Reproduce all of the records exactly.

** START OF EXERCISE INPUTS **

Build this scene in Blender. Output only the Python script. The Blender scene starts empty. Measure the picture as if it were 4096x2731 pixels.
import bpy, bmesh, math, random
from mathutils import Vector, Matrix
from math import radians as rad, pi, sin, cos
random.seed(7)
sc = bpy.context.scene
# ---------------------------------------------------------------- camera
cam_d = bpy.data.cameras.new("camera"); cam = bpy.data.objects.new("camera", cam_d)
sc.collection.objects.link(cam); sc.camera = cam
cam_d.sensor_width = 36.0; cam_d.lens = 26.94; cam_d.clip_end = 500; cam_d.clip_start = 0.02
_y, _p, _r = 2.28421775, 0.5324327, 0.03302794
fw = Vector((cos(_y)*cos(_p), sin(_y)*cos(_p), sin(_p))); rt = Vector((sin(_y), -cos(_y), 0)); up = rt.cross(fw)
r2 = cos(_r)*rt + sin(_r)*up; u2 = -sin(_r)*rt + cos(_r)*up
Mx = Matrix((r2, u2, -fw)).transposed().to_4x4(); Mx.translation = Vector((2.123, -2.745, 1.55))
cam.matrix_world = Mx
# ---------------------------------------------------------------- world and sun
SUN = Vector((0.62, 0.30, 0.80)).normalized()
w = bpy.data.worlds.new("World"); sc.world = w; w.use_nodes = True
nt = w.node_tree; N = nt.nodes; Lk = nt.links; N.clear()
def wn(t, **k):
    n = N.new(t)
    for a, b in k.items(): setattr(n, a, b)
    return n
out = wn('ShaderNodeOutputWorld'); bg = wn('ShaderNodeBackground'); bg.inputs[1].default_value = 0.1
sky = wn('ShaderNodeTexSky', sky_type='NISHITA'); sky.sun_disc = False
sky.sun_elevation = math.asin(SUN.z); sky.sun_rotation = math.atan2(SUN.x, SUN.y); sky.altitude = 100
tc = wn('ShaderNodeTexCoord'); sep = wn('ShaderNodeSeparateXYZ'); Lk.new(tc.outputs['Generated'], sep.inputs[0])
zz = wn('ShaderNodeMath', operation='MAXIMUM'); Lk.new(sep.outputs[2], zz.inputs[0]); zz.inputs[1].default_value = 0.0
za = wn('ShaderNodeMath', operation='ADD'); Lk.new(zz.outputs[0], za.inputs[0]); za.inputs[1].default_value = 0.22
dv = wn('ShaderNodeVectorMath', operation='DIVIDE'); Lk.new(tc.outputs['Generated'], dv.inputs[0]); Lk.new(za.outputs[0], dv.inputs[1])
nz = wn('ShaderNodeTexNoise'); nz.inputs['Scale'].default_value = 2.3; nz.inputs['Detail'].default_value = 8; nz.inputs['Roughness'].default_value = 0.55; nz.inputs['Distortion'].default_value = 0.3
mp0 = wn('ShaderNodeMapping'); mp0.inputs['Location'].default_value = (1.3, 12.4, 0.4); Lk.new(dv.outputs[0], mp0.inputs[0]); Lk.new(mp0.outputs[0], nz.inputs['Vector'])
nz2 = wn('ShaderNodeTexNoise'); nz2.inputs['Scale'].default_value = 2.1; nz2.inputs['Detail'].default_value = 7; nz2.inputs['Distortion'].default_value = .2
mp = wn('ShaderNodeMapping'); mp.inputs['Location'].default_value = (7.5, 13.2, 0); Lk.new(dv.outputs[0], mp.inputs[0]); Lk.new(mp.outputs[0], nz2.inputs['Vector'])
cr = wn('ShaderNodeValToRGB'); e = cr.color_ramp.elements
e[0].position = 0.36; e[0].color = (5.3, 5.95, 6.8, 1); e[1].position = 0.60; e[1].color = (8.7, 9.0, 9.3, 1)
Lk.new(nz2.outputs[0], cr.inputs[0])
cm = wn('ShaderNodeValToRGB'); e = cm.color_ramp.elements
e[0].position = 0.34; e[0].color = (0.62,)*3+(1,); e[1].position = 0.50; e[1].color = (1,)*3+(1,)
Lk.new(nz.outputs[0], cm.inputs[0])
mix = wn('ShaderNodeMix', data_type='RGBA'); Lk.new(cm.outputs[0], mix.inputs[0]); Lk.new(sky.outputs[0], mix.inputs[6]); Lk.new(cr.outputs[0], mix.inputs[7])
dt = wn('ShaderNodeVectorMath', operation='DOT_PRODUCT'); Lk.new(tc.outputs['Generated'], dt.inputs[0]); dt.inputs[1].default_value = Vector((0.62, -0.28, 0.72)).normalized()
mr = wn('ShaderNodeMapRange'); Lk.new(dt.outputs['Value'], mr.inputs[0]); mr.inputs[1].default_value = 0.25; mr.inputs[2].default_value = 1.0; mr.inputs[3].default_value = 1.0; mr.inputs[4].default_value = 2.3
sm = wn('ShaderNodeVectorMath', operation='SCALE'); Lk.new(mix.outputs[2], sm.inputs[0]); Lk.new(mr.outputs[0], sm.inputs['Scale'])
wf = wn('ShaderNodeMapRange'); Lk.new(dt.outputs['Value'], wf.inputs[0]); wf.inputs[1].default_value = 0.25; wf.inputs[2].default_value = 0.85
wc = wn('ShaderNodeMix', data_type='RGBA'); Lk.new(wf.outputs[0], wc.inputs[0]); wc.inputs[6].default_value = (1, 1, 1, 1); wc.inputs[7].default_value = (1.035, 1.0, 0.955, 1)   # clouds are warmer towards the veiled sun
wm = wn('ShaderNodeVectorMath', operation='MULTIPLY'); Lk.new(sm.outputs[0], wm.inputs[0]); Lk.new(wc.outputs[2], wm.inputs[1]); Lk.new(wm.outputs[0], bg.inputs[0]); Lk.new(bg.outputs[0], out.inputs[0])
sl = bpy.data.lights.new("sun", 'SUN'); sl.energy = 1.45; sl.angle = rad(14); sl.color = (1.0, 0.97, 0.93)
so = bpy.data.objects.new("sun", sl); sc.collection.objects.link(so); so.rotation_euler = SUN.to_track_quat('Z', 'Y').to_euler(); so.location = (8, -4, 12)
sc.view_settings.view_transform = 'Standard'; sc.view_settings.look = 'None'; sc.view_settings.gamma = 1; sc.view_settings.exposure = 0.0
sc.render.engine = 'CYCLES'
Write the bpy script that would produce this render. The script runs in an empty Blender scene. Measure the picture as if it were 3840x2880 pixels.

** END OF EXERCISE INPUTS **

§ SOLUTION FOR THIS TASK:
Build this scene in Blender. Output only the Python script. The Blender scene starts empty. Measure the picture as if it were 4096x2731 pixels.
import bpy, bmesh, math, random
from mathutils import Vector, Matrix
from math import radians as rad, pi, sin, cos
random.seed(7)
sc = bpy.context.scene
# ---------------------------------------------------------------- camera
cam_d = bpy.data.cameras.new("camera"); cam = bpy.data.objects.new("camera", cam_d)
sc.collection.objects.link(cam); sc.camera = cam
cam_d.sensor_width = 36.0; cam_d.lens = 26.94; cam_d.clip_end = 500; cam_d.clip_start = 0.02
_y, _p, _r = 2.28421775, 0.5324327, 0.03302794
fw = Vector((cos(_y)*cos(_p), sin(_y)*cos(_p), sin(_p))); rt = Vector((sin(_y), -cos(_y), 0)); up = rt.cross(fw)
r2 = cos(_r)*rt + sin(_r)*up; u2 = -sin(_r)*rt + cos(_r)*up
Mx = Matrix((r2, u2, -fw)).transposed().to_4x4(); Mx.translation = Vector((2.123, -2.745, 1.55))
cam.matrix_world = Mx
# ---------------------------------------------------------------- world and sun
SUN = Vector((0.62, 0.30, 0.80)).normalized()
w = bpy.data.worlds.new("World"); sc.world = w; w.use_nodes = True
nt = w.node_tree; N = nt.nodes; Lk = nt.links; N.clear()
def wn(t, **k):
    n = N.new(t)
    for a, b in k.items(): setattr(n, a, b)
    return n
out = wn('ShaderNodeOutputWorld'); bg = wn('ShaderNodeBackground'); bg.inputs[1].default_value = 0.1
sky = wn('ShaderNodeTexSky', sky_type='NISHITA'); sky.sun_disc = False
sky.sun_elevation = math.asin(SUN.z); sky.sun_rotation = math.atan2(SUN.x, SUN.y); sky.altitude = 100
tc = wn('ShaderNodeTexCoord'); sep = wn('ShaderNodeSeparateXYZ'); Lk.new(tc.outputs['Generated'], sep.inputs[0])
zz = wn('ShaderNodeMath', operation='MAXIMUM'); Lk.new(sep.outputs[2], zz.inputs[0]); zz.inputs[1].default_value = 0.0
za = wn('ShaderNodeMath', operation='ADD'); Lk.new(zz.outputs[0], za.inputs[0]); za.inputs[1].default_value = 0.22
dv = wn('ShaderNodeVectorMath', operation='DIVIDE'); Lk.new(tc.outputs['Generated'], dv.inputs[0]); Lk.new(za.outputs[0], dv.inputs[1])
nz = wn('ShaderNodeTexNoise'); nz.inputs['Scale'].default_value = 2.3; nz.inputs['Detail'].default_value = 8; nz.inputs['Roughness'].default_value = 0.55; nz.inputs['Distortion'].default_value = 0.3
mp0 = wn('ShaderNodeMapping'); mp0.inputs['Location'].default_value = (1.3, 12.4, 0.4); Lk.new(dv.outputs[0], mp0.inputs[0]); Lk.new(mp0.outputs[0], nz.inputs['Vector'])
nz2 = wn('ShaderNodeTexNoise'); nz2.inputs['Scale'].default_value = 2.1; nz2.inputs['Detail'].default_value = 7; nz2.inputs['Distortion'].default_value = .2
mp = wn('ShaderNodeMapping'); mp.inputs['Location'].default_value = (7.5, 13.2, 0); Lk.new(dv.outputs[0], mp.inputs[0]); Lk.new(mp.outputs[0], nz2.inputs['Vector'])
cr = wn('ShaderNodeValToRGB'); e = cr.color_ramp.elements
e[0].position = 0.36; e[0].color = (5.3, 5.95, 6.8, 1); e[1].position = 0.60; e[1].color = (8.7, 9.0, 9.3, 1)
Lk.new(nz2.outputs[0], cr.inputs[0])
cm = wn('ShaderNodeValToRGB'); e = cm.color_ramp.elements
e[0].position = 0.34; e[0].color = (0.62,)*3+(1,); e[1].position = 0.50; e[1].color = (1,)*3+(1,)
Lk.new(nz.outputs[0], cm.inputs[0])
mix = wn('ShaderNodeMix', data_type='RGBA'); Lk.new(cm.outputs[0], mix.inputs[0]); Lk.new(sky.outputs[0], mix.inputs[6]); Lk.new(cr.outputs[0], mix.inputs[7])
dt = wn('ShaderNodeVectorMath', operation='DOT_PRODUCT'); Lk.new(tc.outputs['Generated'], dt.inputs[0]); dt.inputs[1].default_value = Vector((0.62, -0.28, 0.72)).normalized()
mr = wn('ShaderNodeMapRange'); Lk.new(dt.outputs['Value'], mr.inputs[0]); mr.inputs[1].default_value = 0.25; mr.inputs[2].default_value = 1.0; mr.inputs[3].default_value = 1.0; mr.inputs[4].default_value = 2.3
sm = wn('ShaderNodeVectorMath', operation='SCALE'); Lk.new(mix.outputs[2], sm.inputs[0]); Lk.new(mr.outputs[0], sm.inputs['Scale'])
wf = wn('ShaderNodeMapRange'); Lk.new(dt.outputs['Value'], wf.inputs[0]); wf.inputs[1].default_value = 0.25; wf.inputs[2].default_value = 0.85
wc = wn('ShaderNodeMix', data_type='RGBA'); Lk.new(wf.outputs[0], wc.inputs[0]); wc.inputs[6].default_value = (1, 1, 1, 1); wc.inputs[7].default_value = (1.035, 1.0, 0.955, 1)   # clouds are warmer towards the veiled sun
wm = wn('ShaderNodeVectorMath', operation='MULTIPLY'); Lk.new(sm.outputs[0], wm.inputs[0]); Lk.new(wc.outputs[2], wm.inputs[1]); Lk.new(wm.outputs[0], bg.inputs[0]); Lk.new(bg.outputs[0], out.inputs[0])
sl = bpy.data.lights.new("sun", 'SUN'); sl.energy = 1.45; sl.angle = rad(14); sl.color = (1.0, 0.97, 0.93)
so = bpy.data.objects.new("sun", sl); sc.collection.objects.link(so); so.rotation_euler = SUN.to_track_quat('Z', 'Y').to_euler(); so.location = (8, -4, 12)
sc.view_settings.view_transform = 'Standard'; sc.view_settings.look = 'None'; sc.view_settings.gamma = 1; sc.view_settings.exposure = 0.0
sc.render.engine = 'CYCLES'
Write the bpy script that would produce this render. The script runs in an empty Blender scene. Measure the picture as if it were 3840x2880 pixels.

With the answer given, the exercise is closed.